The code used by the virtual machine is likely to become the long-term target, said Paul Teich, principal engineer at analyst firm TIRIAS: “The processor’s instruction set may not be an edge when you move to interpretive code.”

Swanberg said the virtual machine code is a better target for co-optimization rather than procedures in an application like Spark. “If you try to optimize further up, whatever traces you based your chip on, by the time you ship that’s all stale.

“Moving outside the processor is the next level. How do we do plug-and-play acceleration? We may have a GPU-accelerated version of Spark or plug in an FPGA. That’s the approach I think we have to take for co-optimization,” Swanberg added.

Chris Aniszczyk interim executive director of the Cloud Native Computing Foundation and former Twitter engineering manager said: “At Twitter we were generating hundreds of petabytes of data a day. Anything we could have done to speed up our Spark scaling we would. Could we offload this onto GPUs?”

The need to accelerate will only get worse, Aniszczyk said: “The companies will continue to collect more data. For a long time, humans were mainly the driving factor for collecting data. As more devices come online the amount of data that will be collected will continue to grow and increase the problem of analyzing that data in real time. Google are designing their own chips to make their AI systems run faster. We will see this problem bubbling up more and more.”

Companies investing in customized architectures will face difficulties in attracting developers. Swanberg said it was the seemingly small decision to make better little-endian data handling a part of Power 8 helped boost the number of open-source software ports to IBM’s platform from code originally written for the far more prevalent x86.

Leidel said services are now available that can help bring more software developers onto an architecture. “A lot of the tools and software ecosystems will be much like what we have today. All these wonderful tools that if you port at least a portion over to your IP, users will be able to make use of that open-source hardware.

“There are companies who specialize in bringing new tools on. If I go to 1-800-CODEPLAY in Scotland a few months later I’ve got a compiler, linker and a core set of software tools.”

Open-source comms build-out

Aniszczyk said another motivation for open-source hardware IP is to support the development of a communications and compute infrastructure for the remainder of the world’s population not yet online.

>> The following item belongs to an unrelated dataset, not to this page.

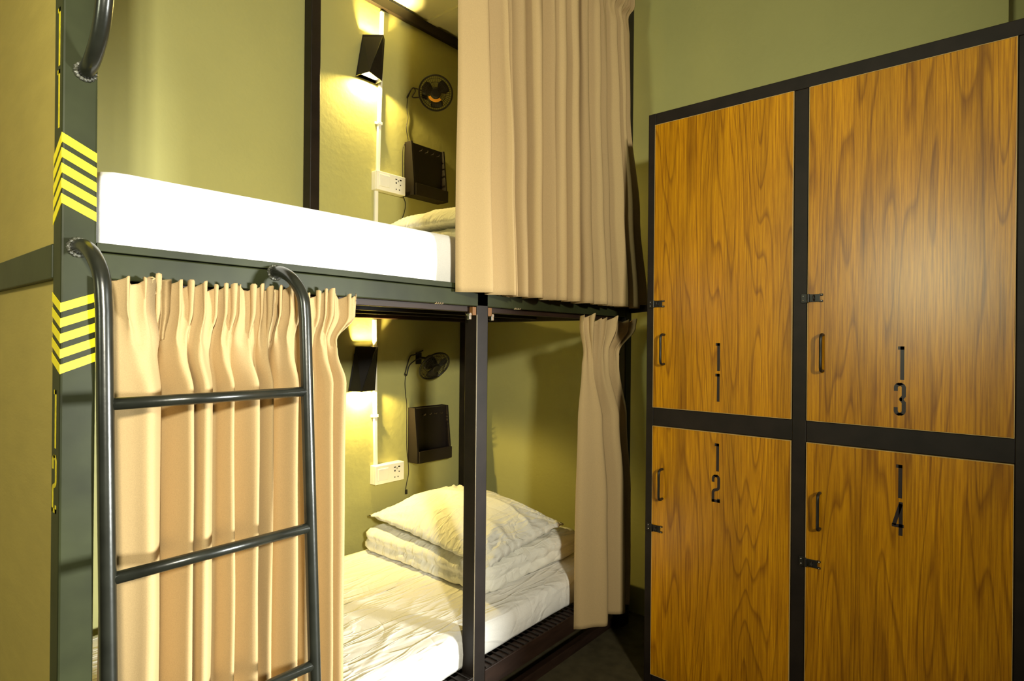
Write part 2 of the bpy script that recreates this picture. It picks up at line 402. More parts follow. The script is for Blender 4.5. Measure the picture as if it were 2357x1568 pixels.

“Certain companies like Facebook were unhappy with the status of hardware when it came to working with wireless stations. Traditional players asked: how do we innovate in this space? Move faster? Let’s team up and open up some designs around open basestations,” Aniszczyk said.

“Hardware companies are coming in to find ways to collaborate. Having a neutral or non-profit structure where there are clear rules on IP is critical. You will see this pattern more as hardware companies start getting involved in sharing designs.”

Leidel added: “With the growing complexity of SoCs in switching and mobile markets, more organizations will get onboard with funding these efforts. Google and Fujitsu, for example, they are in the RISC-V Foundation. Embedded mobile devices will drive a lot of funding research for open-source hardware.”

Open-source hardware is likely to be remain the preserve of corporations rather than enthusiastic part-time users because of the cost of implementation. The expense of fabbing an SoC will demand focus.

Sullivan concluded: “It needs to be something that’s useful and attracts users. Most open source development doesn’t fit that bill. It’s somoeone’s passion or science project. This work won’t be a hundred of us in a room working on different things, talking about how cool open is.”